Recently, a bunch of us were at Universidad Autónoma del Estado de México (Facultad del Artes) in Toluca, teaching a workshop and having an expocision there! Luis gave a class on Blender, Anne-marie taught about Gamemaker, Andreas taught about Pure Data, and I attempted to teach about TUIO/Kinect/Reactivision.
I say attempted, because I and Andreas did not speak much spanish (or rather we did not actually speak ANY spanish on arrival), and as I am a particularly longwinded and wordy person (with some incredibly longwinded and complicated ideas to communicate about the purpose and meaning behind interaction or programming), there were many things lost in translation due to the language barrier, despite the very kind attempts by some of the MA students such as Julio and Blanca (who tried to bridge the language and learning gaps for us by teaching the younger students a little bit more about flash and programming before we got there). But I hope everyone there still learnt something from my murmurings about tangible touch (and thanks to Janitzio for having us all there to teach as well!).
Some pictures from the part of the workshop that Andreas and I were teaching
The class was actually very sweet and it was lovely to go there and teach them all for a week, although there were truly some moments of utter exasperation of not being able to communicate an idea better as I simply did not have any common words to do so. In the end I also had to improvise and turn the class into a reactivation focused lesson because there were too few kinect sets in the classroom (I had only brought two from Singapore). I suppose I too have learnt a lot of things from this experience:
- it is truly very difficult to really teach programming to people who speak a different language to one’s own (especially when simple pseudocode examples do not make any sense to them)
- its easier to teach a short workshop with opensource tools like pure data, rather than a program like flash that requires a licence, or with external hardware like kinect, because one really needs to have a day in advance to do a pre-setup session or installfest. i had not catered for this earlier unfortunately. also, that part about Flash files not being readable by more than the version before it (ie: Flash CS5 files are only editable in CS4 and CS5, but not CS3) really bothers me. (caveat: despite this drawback, i feel Flash is a pretty practical tool with its own commercial uses so i would still recommend learning Flash although its a little more bothersome…)

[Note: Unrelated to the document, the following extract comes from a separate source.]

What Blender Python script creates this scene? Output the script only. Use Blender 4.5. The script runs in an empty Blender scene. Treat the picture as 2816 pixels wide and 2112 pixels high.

- it is very difficult to learn how to make a tangible touch setup AND to write the program if one does not have any basic understanding or grounding in programming. IN FACT LET’S JUST SAY ITS IMPOSSIBLE. this is not going to be the easiest “MY FIRST FLASH APP” to start with. perhaps i could eventually find a way to write a simpler tutorial, but at this point i suppose i don’t have enough teaching experience to know how to make it understandable to someone with TOTALLY ZERO programming experience. it would take much longer. but i suppose maybe as i slowly accrue more teaching experience, i might also learn the mystical way of magically teaching anything to people who have zero knowledge of the thing that you are teaching about……
at the workshop i tried to show examples in both as3 and pure data. having played a little bit with max and pd before, it was straightforward for me to figure out how i could start using pd and tuio from the examples provided although this was also my first time really using PD.
I am by no means some sort of ultimate expert on learning about TUIO (as these were things I had slowly figured out by myself on my own from reading on the internet and posting on forums) but I suppose one thing I’ve appreciated about this in the few years that I have been trying to figure it out is how TUIO is easy and consistent so that when you code up something, say for Flash AS3, you would then have a consistent way to refer to things and a flash app could be built for a touch table OR also used for kinect and it would still work immediately both ways for both setups (assuming you used the term TUIOCursor and TUIOObject consistently)
The difference between TUIOCursor is that a cursor is like a dot on the screen that is tracked and does not have rotational angle. There can be many many Cursors as well, whereas an TUIOObject is something that is already defined an object number and it is an object which has an “Up” or “Down” while on screen and can be rotated around and around. (There is also a TUIOBlob, but suffice to say since its been all pretty homebrew I rarely get around to calibrating my blobs)
Click here to view the full
TUIO + Kinect/Reactivision + AS3 Workshop Guide
http://dreamsyntax.org/tuioworkshop
– This guide is for Mac Users who use 10.5 and above.
– Windows users can also use the guide but some instructions may differ (such as the way one uses the Terminal/Console)
– Example start file available at http://dreamsyntax.org/tuioworkshop/tuioclientexample.zip
– Solution file available at http://dreamsyntax.org/tuioworkshop/tuioclientexample_solution.zip
– Presentation built with slidedown
BONUS! – Getting started with TUIO and PD
To get started with TUIO and PD, download PD Extended from the puredata websitew.
Download the TUIO Client Reference Implementations for PD
Download reactivision and print out some fiducial markers to wave at your camera to test it
Open the programs in this order: reactivision > pure data > the tuio pd patch of your choice, and voila it should work out of the box when you wave a symbol at your webcam!